The Federal Ministry of Finance published the draft for a second Future Financing Act on Aug. 27, 2024. The preliminary draft aims to further strengthen the competitiveness and attractiveness of Germany as a financial center and improve access to financing for newer companies. In addition to changes in numerous laws and regulations that are intended to facilitate access to the capital market for companies and to promote the venture capital ecosystem, the draft also includes some changes in tax law.
On Dec. 15, 2023, the Organisation for Economic Co-operation and development (OECD) published additional administrative guidelines for country-by-country safe harbors related to the Pillar Two global minimum tax regime. Aiming to incorporate these new guidelines into the German Minimum Tax act, the Federal Ministry of Finance published the discussion draft of a Minimum Tax Adjustment Act on Aug. 20, 2024. Read more about the safe harbors in Discussion Draft of a Minimum Tax Adjustment Act.
Italy
On July 1, 2024, Italy introduced the implementing provisions for Italy’s domestic minimum top-up tax, as outlined in Article 18 of Legislative Decree 209/2023. In line with Pillar Two, this tax applies if the blended effective tax rate of companies within a multinational enterprise group falls below 15%.
The key points of the Ministerial Decree include:
- The method for calculating the top-up tax, which closely follows the Pillar Two Model Rules;
- The top-up tax is applied regardless of the percentage of ownership interest that the multinational group holds in its companies located in Italy;
- Italian entities within the group have the flexibility to allocate the tax burden among themselves as they see fit.
With respect to transfer pricing, according to the Italian Supreme Court (decision no. 19512 of July 16, 2024), it is inconsistent with the OECD Guidelines to exclude comparable companies from a transfer pricing analysis solely because they have recorded losses. The ruling involved the transfer pricing of call center services provided by an Italian subsidiary to a Dutch entity within the same corporate group. The OECD Guidelines do not provide for the outright elimination of loss-making companies or those with reduced or absent accounting values from the comparability analysis, if such results are achieved with the aim of obtaining better ones in the future. Instead, the OECD Guidelines allow for the exclusion of companies in specific situations, such as when they are in a start-up phase or facing bankruptcy.
With Circular Letter no. 17 issued July 29, 2024, the Italian Tax Authority has provided important clarifications regarding the participation exemption regime for non-resident companies and commercial entities. The key clarifications include:
- Confirmation that the participation exemption regime applies even when a foreign company or entity has an Italian permanent establishment, provided that the shareholding being transferred is not effectively connected to that permanent establishment;
- Clarification of the transferor's tax status, which must be subject to corporate income tax in its country of residence and must not be considered tax-transparent;
- Guidance on how to determine whether the participation sold is classified in the financial accounts as a financial fixed asset, depending on the accounting standards used by the transferor; and
- Specification that the new rules apply to sales carried out from Jan. 1, 2024, and onward.

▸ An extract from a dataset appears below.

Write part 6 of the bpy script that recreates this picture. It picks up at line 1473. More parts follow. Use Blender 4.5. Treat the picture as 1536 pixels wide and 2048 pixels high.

These clarifications aid companies in understanding the details of the Italian participation exemption regime and can help optimize tax planning and avoid unintended tax exposure when transferring participations, especially in cross-border transactions.
Legislative Decree 125/2024, published in the Official Gazette on Sep. 10, 2024, makes sustainability reporting mandatory for certain categories of Italian companies. Starting from Jan. 1, 2025, the reporting obligation will be extended to companies that meet two of the following criteria in the first fiscal year or for two consecutive fiscal years:
- total assets of €25 million;
- net revenues of €50 million;
- 250 employees.
Groups of large companies will need to assess whether they exceed these thresholds on an aggregated basis, with a 20% increase (i.e., €30 million in total assets and €60 million in revenue). There are also significant exemptions for unlisted groups. For instance, a large company may be exempt from providing sustainability reporting if it is included in the consolidated financial statements of the parent company.
The Italian regulations, in accordance with the broader European Union directive, will expand the requirements to small and medium sized businesses starting Jan. 1, 2026, with the option to delay compliance until 2028. From Jan. 1, 2028, the obligation will also extend to companies from third countries.
Legislative Decree No. 128 published in the Official Gazette on Sep. 12, 2024, implements the country-by-country Reporting (CbCR) Directive in Italy. This decree mandates that large multinational enterprises (those with consolidated revenues exceeding €750 million for each of the two preceding consecutive fiscal years) must prepare and publish a report containing specific information on income taxes. The report must be filed within 12 months of the fiscal year-end and will apply to financial statements for fiscal years starting on or after June 22, 2024.